Accomplishments: Pearl said his greatest accomplishment is providing employees with stable and successful careers. “I believe strongly in training and providing career pathways for our personnel,” he said. “We have made huge strides in optimizing our workforce planning across our network, implementing new production methods and data systems and training employees in the latest technologies.”

TEACHABLE MISTAKE: Pearl said it admittedly can be difficult for an entrepreneur to delegate tasks and responsibilities. “One mistake I learned from is waiting too long to transfer and delegate responsibilities that I was sure only I could handle,” he said. “I’ve learned that if you hire and develop the right team and provide them with the tools and resources they need to thrive, delegating responsibilities becomes much easier.”

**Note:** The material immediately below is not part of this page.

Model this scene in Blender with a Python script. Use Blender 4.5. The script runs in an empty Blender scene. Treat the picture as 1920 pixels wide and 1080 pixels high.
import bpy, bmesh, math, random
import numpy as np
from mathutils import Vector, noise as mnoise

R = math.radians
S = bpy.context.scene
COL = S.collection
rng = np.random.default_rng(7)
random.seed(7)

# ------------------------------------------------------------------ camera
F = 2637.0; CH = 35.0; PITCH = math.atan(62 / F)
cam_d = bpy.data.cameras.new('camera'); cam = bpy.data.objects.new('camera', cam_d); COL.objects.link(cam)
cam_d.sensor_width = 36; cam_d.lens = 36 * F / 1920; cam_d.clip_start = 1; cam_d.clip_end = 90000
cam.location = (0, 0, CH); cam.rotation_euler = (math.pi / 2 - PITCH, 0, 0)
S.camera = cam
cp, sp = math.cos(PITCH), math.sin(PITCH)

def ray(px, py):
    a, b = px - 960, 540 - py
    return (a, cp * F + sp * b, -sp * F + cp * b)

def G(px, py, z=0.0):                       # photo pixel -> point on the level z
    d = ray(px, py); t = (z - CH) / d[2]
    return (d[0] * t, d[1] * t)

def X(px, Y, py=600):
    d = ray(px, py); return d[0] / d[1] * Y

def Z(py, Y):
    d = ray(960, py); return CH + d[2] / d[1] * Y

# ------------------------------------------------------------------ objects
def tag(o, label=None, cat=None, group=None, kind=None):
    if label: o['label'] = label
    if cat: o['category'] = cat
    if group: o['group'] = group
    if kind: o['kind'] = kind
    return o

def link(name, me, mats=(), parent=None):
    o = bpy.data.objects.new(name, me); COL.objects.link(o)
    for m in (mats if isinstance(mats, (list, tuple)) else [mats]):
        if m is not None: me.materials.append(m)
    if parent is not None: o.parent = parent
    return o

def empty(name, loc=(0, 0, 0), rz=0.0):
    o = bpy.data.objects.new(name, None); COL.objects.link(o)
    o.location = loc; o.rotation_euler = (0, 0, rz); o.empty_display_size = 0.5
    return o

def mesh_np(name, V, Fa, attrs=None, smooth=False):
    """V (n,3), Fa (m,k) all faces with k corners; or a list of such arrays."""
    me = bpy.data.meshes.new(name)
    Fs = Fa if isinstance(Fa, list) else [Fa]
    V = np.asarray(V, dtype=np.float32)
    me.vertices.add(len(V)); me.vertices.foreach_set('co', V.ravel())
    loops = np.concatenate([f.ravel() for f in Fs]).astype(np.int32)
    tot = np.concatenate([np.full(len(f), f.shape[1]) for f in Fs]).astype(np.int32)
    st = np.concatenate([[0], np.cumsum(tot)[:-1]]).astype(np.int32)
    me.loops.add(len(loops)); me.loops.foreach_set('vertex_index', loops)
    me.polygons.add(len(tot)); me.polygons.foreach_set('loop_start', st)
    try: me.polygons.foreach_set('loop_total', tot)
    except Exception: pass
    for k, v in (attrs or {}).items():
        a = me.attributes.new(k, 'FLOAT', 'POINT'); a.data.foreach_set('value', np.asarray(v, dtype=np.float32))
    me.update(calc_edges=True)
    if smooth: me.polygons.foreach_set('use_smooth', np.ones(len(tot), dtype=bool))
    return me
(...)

BEST INVESTMENTS: People are the best investment a company can make, says Pearl. Training and opportunities for career growth, he added, are essential to meet the demands of customers. “We take pride in investing in every department within the organization, knowing that the success of our staff contributes greatly to the success of the company,” he said. Pearl is particularly proud of DEL’s partnership with ARC of Westchester, an organization that connects individuals with intellectual and developmental disabilities to local employers. The DEL Network lab in Hawthorne, NY, currently has eight, full-time employees recruited through ARC of Westchester. “Our work with this charity has made a positive impact not only in the community, but also throughout the company,” he said.

BEST ADVICE: Plain and simple, Pearl said concentrate on employees and company culture. “When you are good to your employees, they will take pride in what they do and they will love coming to work and accomplishing things as a team.”

PERSONAL QUOTE: “Concentrate on the success of your staff. If they are successful, then they will serve your customers. If your customers are cared for, the business will be successful.”